**Exercise aim**
Copy out all of the material exactly.

**Material**
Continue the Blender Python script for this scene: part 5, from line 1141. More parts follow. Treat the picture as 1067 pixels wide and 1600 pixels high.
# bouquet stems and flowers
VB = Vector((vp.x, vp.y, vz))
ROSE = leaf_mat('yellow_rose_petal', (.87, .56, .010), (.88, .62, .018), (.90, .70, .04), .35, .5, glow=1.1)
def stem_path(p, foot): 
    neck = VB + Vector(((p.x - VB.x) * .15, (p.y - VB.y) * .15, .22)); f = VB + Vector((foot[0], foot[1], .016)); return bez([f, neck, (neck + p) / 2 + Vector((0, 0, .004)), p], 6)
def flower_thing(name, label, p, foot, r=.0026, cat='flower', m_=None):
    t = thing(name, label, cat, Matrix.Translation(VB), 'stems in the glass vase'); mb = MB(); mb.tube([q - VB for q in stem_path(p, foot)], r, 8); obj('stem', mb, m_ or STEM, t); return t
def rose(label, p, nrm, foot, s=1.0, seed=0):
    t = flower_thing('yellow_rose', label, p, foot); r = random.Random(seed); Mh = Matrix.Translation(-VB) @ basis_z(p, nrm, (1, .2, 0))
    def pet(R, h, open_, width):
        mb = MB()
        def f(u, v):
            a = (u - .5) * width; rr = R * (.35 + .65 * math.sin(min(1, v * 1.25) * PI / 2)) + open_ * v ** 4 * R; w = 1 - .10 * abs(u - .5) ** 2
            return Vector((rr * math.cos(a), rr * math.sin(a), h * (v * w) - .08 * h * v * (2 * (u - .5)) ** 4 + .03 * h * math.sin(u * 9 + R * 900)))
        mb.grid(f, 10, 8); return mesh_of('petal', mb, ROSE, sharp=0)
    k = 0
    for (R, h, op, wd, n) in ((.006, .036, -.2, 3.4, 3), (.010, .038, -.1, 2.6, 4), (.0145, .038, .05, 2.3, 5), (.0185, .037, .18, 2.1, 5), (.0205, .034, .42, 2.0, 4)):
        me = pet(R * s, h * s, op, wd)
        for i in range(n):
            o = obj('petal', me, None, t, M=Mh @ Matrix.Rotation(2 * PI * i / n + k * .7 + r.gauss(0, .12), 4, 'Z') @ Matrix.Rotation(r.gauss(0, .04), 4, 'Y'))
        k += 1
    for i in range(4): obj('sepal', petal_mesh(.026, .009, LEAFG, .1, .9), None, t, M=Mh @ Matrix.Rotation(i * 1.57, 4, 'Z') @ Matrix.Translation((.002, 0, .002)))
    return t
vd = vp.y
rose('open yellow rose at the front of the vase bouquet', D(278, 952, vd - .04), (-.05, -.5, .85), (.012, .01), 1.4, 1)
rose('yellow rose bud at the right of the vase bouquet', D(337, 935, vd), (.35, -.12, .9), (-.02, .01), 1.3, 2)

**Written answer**
Continue the Blender Python script for this scene: part 5, from line 1141. More parts follow. Treat the picture as 1067 pixels wide and 1600 pixels high.
# bouquet stems and flowers
VB = Vector((vp.x, vp.y, vz))
ROSE = leaf_mat('yellow_rose_petal', (.87, .56, .010), (.88, .62, .018), (.90, .70, .04), .35, .5, glow=1.1)
def stem_path(p, foot): 
    neck = VB + Vector(((p.x - VB.x) * .15, (p.y - VB.y) * .15, .22)); f = VB + Vector((foot[0], foot[1], .016)); return bez([f, neck, (neck + p) / 2 + Vector((0, 0, .004)), p], 6)
def flower_thing(name, label, p, foot, r=.0026, cat='flower', m_=None):
    t = thing(name, label, cat, Matrix.Translation(VB), 'stems in the glass vase'); mb = MB(); mb.tube([q - VB for q in stem_path(p, foot)], r, 8); obj('stem', mb, m_ or STEM, t); return t
def rose(label, p, nrm, foot, s=1.0, seed=0):
    t = flower_thing('yellow_rose', label, p, foot); r = random.Random(seed); Mh = Matrix.Translation(-VB) @ basis_z(p, nrm, (1, .2, 0))
    def pet(R, h, open_, width):
        mb = MB()
        def f(u, v):
            a = (u - .5) * width; rr = R * (.35 + .65 * math.sin(min(1, v * 1.25) * PI / 2)) + open_ * v ** 4 * R; w = 1 - .10 * abs(u - .5) ** 2
            return Vector((rr * math.cos(a), rr * math.sin(a), h * (v * w) - .08 * h * v * (2 * (u - .5)) ** 4 + .03 * h * math.sin(u * 9 + R * 900)))
        mb.grid(f, 10, 8); return mesh_of('petal', mb, ROSE, sharp=0)
    k = 0
    for (R, h, op, wd, n) in ((.006, .036, -.2, 3.4, 3), (.010, .038, -.1, 2.6, 4), (.0145, .038, .05, 2.3, 5), (.0185, .037, .18, 2.1, 5), (.0205, .034, .42, 2.0, 4)):
        me = pet(R * s, h * s, op, wd)
        for i in range(n):
            o = obj('petal', me, None, t, M=Mh @ Matrix.Rotation(2 * PI * i / n + k * .7 + r.gauss(0, .12), 4, 'Z') @ Matrix.Rotation(r.gauss(0, .04), 4, 'Y'))
        k += 1
    for i in range(4): obj('sepal', petal_mesh(.026, .009, LEAFG, .1, .9), None, t, M=Mh @ Matrix.Rotation(i * 1.57, 4, 'Z') @ Matrix.Translation((.002, 0, .002)))
    return t
vd = vp.y
rose('open yellow rose at the front of the vase bouquet', D(278, 952, vd - .04), (-.05, -.5, .85), (.012, .01), 1.4, 1)
rose('yellow rose bud at the right of the vase bouquet', D(337, 935, vd), (.35, -.12, .9), (-.02, .01), 1.3, 2)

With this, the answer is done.